Media reports say India’s $35 tablet PC, also called the ‘Sakshat PC’ has hit a wall. It is being said that HCL Infosystems was given the contract and that the vendor is probably pulling out of the project due to unrealistic specs being demanded by the government / ministry of HRD.

It is also being commented that the ‘Sakshat PC’ could very well turn out to a damp squib, something that would bring heaps of embarrassment. More sadly, it would indefinitely put off the possibility of bringing affordable computing to a vast body of students, especially in the semi-urban and rural India.

Can Kapil Sibal, the HRD minister who first touted the 35-dollar PC a few months ago, do something to ensure that the dream is not lost? Of course, yes.

Sibal will need to clearly articulate a functional will for the project, to begin with, not just the political will. A step in the direction would be to bring in the required level of transparency in terms of the features and capabilities required of the tablet device.

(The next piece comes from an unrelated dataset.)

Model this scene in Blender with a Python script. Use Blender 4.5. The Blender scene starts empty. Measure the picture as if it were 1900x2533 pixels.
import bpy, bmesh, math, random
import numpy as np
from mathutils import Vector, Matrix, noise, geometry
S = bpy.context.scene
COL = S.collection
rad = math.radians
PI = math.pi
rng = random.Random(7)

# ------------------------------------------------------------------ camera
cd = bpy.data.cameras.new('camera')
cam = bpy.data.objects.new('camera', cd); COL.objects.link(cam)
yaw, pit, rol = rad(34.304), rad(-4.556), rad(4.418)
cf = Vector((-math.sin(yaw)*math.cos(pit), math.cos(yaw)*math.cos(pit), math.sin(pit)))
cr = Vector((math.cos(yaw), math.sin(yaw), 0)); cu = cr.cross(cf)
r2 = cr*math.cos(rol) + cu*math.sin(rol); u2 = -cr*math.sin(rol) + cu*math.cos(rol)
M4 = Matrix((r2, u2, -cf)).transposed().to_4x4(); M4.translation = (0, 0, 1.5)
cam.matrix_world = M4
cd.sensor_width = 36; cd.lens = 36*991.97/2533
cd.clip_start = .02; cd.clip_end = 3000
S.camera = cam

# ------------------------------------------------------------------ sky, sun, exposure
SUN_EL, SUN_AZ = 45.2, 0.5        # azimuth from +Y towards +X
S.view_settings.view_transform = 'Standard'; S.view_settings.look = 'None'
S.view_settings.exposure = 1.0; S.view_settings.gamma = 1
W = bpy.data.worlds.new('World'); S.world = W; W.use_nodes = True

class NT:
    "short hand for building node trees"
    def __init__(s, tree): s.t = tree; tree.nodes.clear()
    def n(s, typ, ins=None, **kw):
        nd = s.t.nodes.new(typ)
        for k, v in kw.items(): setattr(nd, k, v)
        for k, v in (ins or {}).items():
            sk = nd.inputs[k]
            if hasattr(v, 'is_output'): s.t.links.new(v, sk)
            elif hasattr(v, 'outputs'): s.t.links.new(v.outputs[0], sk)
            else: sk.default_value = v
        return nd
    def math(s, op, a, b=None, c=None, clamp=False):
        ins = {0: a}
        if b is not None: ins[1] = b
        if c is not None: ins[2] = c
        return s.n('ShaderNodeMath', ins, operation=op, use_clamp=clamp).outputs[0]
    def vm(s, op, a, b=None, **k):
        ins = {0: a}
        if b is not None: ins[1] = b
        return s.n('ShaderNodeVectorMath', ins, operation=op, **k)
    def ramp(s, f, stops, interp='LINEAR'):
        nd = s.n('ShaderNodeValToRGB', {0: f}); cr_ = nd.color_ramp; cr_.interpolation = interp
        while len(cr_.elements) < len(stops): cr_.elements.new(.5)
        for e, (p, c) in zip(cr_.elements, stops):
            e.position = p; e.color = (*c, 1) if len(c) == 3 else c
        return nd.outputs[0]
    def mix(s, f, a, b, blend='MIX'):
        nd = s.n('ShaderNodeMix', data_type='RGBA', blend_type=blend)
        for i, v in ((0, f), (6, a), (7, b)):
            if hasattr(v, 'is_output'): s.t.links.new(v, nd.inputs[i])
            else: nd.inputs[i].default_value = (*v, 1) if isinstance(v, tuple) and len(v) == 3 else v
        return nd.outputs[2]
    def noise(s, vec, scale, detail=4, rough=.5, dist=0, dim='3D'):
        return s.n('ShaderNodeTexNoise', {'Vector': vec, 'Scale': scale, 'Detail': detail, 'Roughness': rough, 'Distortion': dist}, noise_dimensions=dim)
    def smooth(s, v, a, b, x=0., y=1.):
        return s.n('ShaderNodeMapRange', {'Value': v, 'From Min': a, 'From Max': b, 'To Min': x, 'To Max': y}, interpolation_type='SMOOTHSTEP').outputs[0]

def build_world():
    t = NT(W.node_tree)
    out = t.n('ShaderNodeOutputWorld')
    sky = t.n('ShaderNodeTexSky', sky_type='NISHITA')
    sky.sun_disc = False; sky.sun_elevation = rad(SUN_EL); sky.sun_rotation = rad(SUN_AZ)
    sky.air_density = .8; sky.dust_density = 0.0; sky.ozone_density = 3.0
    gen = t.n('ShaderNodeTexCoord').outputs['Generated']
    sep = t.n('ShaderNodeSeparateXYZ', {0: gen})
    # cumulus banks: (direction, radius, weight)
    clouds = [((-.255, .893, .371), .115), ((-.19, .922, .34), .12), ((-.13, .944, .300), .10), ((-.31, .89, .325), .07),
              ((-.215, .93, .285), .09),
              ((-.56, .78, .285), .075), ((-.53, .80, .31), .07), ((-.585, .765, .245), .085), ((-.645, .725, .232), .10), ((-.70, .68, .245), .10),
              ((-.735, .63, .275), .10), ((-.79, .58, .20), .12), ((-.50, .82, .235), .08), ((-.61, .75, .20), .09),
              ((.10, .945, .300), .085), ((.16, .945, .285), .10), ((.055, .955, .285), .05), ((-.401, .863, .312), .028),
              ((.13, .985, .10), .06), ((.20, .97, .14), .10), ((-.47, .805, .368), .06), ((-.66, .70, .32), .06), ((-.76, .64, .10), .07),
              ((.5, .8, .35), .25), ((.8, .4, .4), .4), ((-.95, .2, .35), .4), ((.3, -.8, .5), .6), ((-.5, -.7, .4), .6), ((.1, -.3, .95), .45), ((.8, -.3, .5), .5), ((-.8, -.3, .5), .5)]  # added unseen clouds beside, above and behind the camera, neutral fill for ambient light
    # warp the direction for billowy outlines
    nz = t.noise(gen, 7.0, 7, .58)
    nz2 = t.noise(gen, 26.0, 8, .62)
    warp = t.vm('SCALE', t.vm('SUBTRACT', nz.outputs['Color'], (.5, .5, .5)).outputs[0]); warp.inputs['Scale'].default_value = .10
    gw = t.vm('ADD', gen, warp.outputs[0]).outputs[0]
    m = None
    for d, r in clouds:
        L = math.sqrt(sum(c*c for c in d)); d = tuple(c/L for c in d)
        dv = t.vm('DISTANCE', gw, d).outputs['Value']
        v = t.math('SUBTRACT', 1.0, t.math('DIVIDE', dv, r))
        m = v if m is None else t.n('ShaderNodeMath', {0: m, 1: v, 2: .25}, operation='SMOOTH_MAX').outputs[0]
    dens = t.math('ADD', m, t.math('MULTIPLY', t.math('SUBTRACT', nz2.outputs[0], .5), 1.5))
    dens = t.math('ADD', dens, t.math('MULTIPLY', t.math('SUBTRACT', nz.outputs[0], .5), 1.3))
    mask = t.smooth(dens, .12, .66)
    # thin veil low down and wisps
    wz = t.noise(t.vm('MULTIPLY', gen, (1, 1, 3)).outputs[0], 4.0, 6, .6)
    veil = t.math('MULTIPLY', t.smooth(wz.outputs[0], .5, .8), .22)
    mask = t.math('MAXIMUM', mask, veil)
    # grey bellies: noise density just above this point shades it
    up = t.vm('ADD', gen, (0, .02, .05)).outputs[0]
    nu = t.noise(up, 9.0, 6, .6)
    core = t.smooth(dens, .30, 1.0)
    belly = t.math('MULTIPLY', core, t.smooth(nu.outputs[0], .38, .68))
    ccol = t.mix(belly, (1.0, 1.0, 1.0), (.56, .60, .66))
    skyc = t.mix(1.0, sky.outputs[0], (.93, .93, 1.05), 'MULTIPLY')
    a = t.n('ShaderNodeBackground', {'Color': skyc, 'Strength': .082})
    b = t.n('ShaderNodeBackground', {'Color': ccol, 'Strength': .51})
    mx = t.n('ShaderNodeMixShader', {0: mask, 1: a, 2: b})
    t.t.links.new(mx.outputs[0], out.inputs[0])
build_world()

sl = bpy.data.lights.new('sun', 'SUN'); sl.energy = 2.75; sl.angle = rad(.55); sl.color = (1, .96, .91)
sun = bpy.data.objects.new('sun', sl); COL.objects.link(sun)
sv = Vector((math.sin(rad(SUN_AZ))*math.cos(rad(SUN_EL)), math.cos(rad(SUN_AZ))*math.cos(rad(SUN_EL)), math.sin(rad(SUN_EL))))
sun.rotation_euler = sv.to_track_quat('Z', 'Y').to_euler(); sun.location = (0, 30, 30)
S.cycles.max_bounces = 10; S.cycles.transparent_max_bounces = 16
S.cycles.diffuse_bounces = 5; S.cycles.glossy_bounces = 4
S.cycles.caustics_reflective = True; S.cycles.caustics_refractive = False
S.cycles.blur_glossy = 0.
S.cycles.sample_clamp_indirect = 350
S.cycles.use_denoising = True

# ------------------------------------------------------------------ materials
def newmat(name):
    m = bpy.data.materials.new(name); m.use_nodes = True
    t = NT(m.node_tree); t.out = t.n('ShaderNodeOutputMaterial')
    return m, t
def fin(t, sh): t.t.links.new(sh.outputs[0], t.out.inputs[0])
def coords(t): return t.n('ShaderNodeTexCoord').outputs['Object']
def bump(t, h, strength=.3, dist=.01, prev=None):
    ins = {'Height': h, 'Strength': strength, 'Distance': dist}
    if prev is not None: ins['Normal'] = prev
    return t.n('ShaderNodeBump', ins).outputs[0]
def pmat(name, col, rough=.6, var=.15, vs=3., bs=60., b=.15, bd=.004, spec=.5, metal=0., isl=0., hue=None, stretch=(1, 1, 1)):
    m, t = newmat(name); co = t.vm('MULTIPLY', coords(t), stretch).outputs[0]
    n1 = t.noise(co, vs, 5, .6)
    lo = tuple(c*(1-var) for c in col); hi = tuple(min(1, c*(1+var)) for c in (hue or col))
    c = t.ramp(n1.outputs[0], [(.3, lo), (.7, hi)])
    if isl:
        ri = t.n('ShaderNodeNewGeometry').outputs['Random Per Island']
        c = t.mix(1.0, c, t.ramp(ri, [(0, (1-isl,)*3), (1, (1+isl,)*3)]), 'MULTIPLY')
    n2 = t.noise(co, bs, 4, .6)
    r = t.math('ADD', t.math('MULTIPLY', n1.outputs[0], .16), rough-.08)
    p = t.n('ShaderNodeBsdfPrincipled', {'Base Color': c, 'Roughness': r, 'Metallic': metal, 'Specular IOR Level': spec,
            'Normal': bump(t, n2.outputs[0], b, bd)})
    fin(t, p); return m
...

According to the discussions I’ve had with experts in the industry in the past, a 35-dollar basic tablet device would be doable from a bill-of-materials viewpoint, if sufficiently large volumes can be ensured–of the tune of 1 million or so.

Since Sibal is also in charge of Ministry of Communications and IT, he can further accelerate the project in terms of securing exemption of duties for the materials imported for the purpose.

As such, there may actually be no need to subsidise the device (I wonder why there is a discussion that subsidies to the tune of 75 percent would be required).